Furthermore and for a similar reason, the Republic of Slovenia expresses a general substantive reservation with respect to Article 25 of the proposal for a regulation (Restrictions) or any other article allowing restrictions, annulment, amendment or replacement of individual provisions of this regulation by use of internal rules of individual Union institutions. The Republic of Slovenia points out that such a possibility is not an option for neither controllers under the General Personal Data Regulation nor controllers under the Police Directive, since the restrictions of rights and obligations may only be stipulated by regulations with the force of law (i.e. at least a regulation or a delegated act, or an implementing act), but not by statutory instruments. The Republic of Slovenia does take into account, however, that due to a large number of institutions the drafting of delegated acts with all the necessary exceptions would imply a substantial burden for the European Commission, but still does not consider this reason to be compelling enough to accede to it. The Republic of Slovenia therefore insists that the possibility of determining legal basis for restricting the rights of individuals and others on the basis of internal rules is comprehensively deleted from the proposal for a regulation.

Finally, the Republic of Slovenia expresses a general substantive reservation also with respect to Article 66 concerning administrative fines. The Republic of Slovenia advocates that the supervisory authority (i.e. the European Data Protection Supervisor) should be able to impose administrative fines in all cases of infringements, and not only in the case when it finds that there has been an infringement and orders the institution to remedy it, but which does not agree to it. It believes that a more rigorous approach to sanctions may have a significant impact on the culture of certain institutions, so that they would give greater weight to personal data protection, thus observing the recommendations put forward by the data protection officers employed by the institutions.

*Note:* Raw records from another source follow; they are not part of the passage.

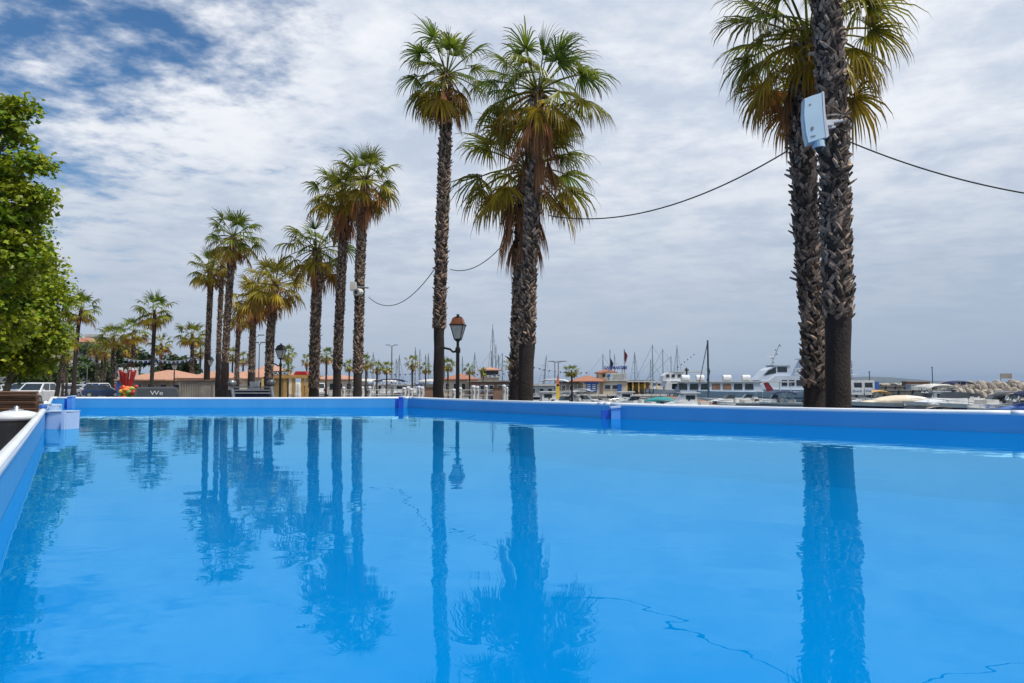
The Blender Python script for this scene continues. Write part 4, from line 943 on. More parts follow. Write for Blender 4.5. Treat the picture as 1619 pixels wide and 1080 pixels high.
# centre, close to the quay
motorboat('white speedboat with grey arched canopy right of the middle palms', 893, 66, 5.4, 200, top='grey', fb=.75, arch_h=1.15)
motorboat('white speedboat with bare long foredeck beside the grey canopied one', 925, 68, 6.0, -20, fb=.80)
motorboat('white speedboat under the teal cover at the bow of the long ferry', 1028, 70, 5.5, 160, cover='teal', fb=.85)
motorboat('small white day boat moored below the harbour office terrace', 968, 71, 5.0, 30, fb=.7); motorboat('open white dinghy with dark seats near the blue shed door', 946, 77, 4.6, 190, fb=.6, wind=False)
motorboat('white and orange open boat just left of the teal covered one', 1002, 67, 5.0, 150, fb=.7, wind=True); motorboat('small blue covered boat moored below the ferry bow', 1014, 75, 4.6, 10, cover='navy', fb=.6)
motorboat('white fishing boat with little wheelhouse and white roof in front of the long ferry', 1082, 66, 5.2, 185, cabin=True, fb=.72)
motorboat('white open boat with brown canvas beside the wheelhouse boat', 1112, 67, 5.0, -10, cover='brown', fb=.7); motorboat('white tender with cream seats left of the two closest palms', 1150, 70, 5.6, 190, fb=.82)
motorboat('black canopied small boat between lamp post and middle palms', 784, 70, 4.6, 100, top='dark', fb=.7, arch_h=.85); motorboat('small boat with black hoop canopy right behind the far pool corner', 634, 69, 4.6, 95, top='dark', fb=.75, arch_h=.9)
motorboat('white dinghy with pointed bow just right of the lamp post', 742, 70, 4.4, 200, fb=.8, wind=False)
# right of the closest palm
motorboat('boat under a long cream cover right of the closest palm', 1392, 54, 7.2, 175, cover='cream', fb=1.05); motorboat('boat with low black canopy in front of the cream covered one', 1442, 44, 4.6, 185, top='dark', fb=.42, arch_h=.62)
motorboat('white boat with pale grey arched canopy and blue bag behind the black canopy', 1452, 63, 6.2, 190, top='offwhite', fb=.85, arch_h=1.3)
motorboat('sleek white cabin cruiser in the middle of the right group of boats', 1503, 51, 7.0, 196, cabin=False, fb=1.05, engine=False); motorboat('boat with raised navy canopy moored behind the sleek white cruiser', 1494, 75, 6.0, 190, top='navy', fb=1.3, arch_h=1.5)
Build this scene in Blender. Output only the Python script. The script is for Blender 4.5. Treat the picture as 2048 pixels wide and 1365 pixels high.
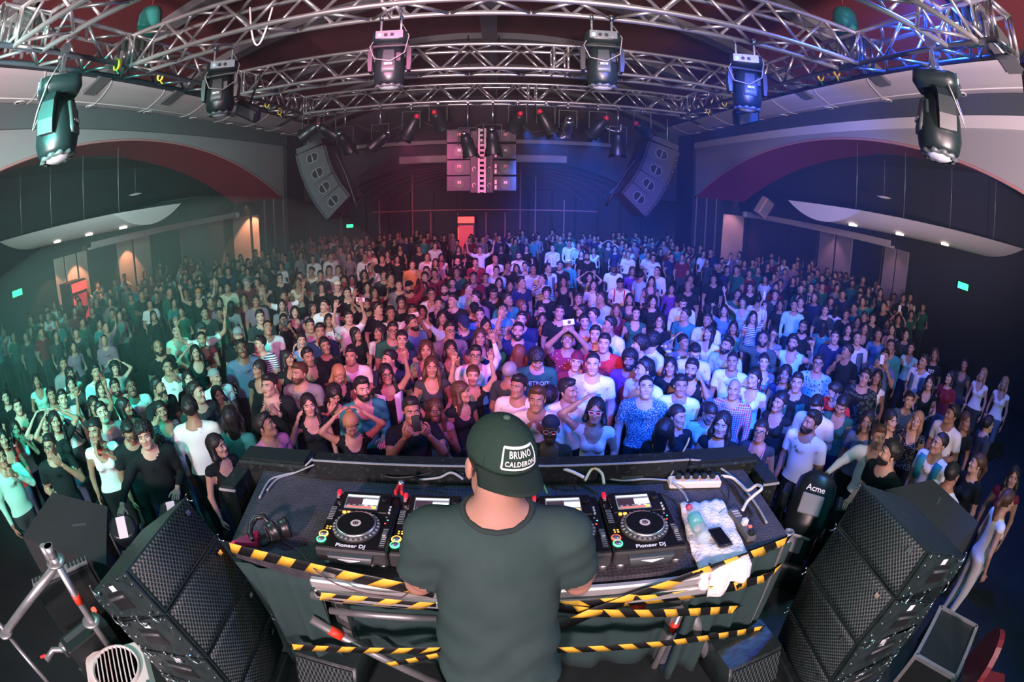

In the context of the legislative procedure, Slovenia will thus strive that the said outstanding issues are resolved in the direction which will observe the highest possible level of personal data protection in all EU institutions, including those acting in the field of police cooperation or judicial cooperation in criminal matters. In any case, it will seek to achieve that there will be no unjustified lowering of standards of personal data protection arising from possible compromises, that would be lower than the comparable indicator – the existing Regulation 45/2001. Yet, given the ambitious content of this proposal for a legal act of the European Commission, it is doubtful that these could happen.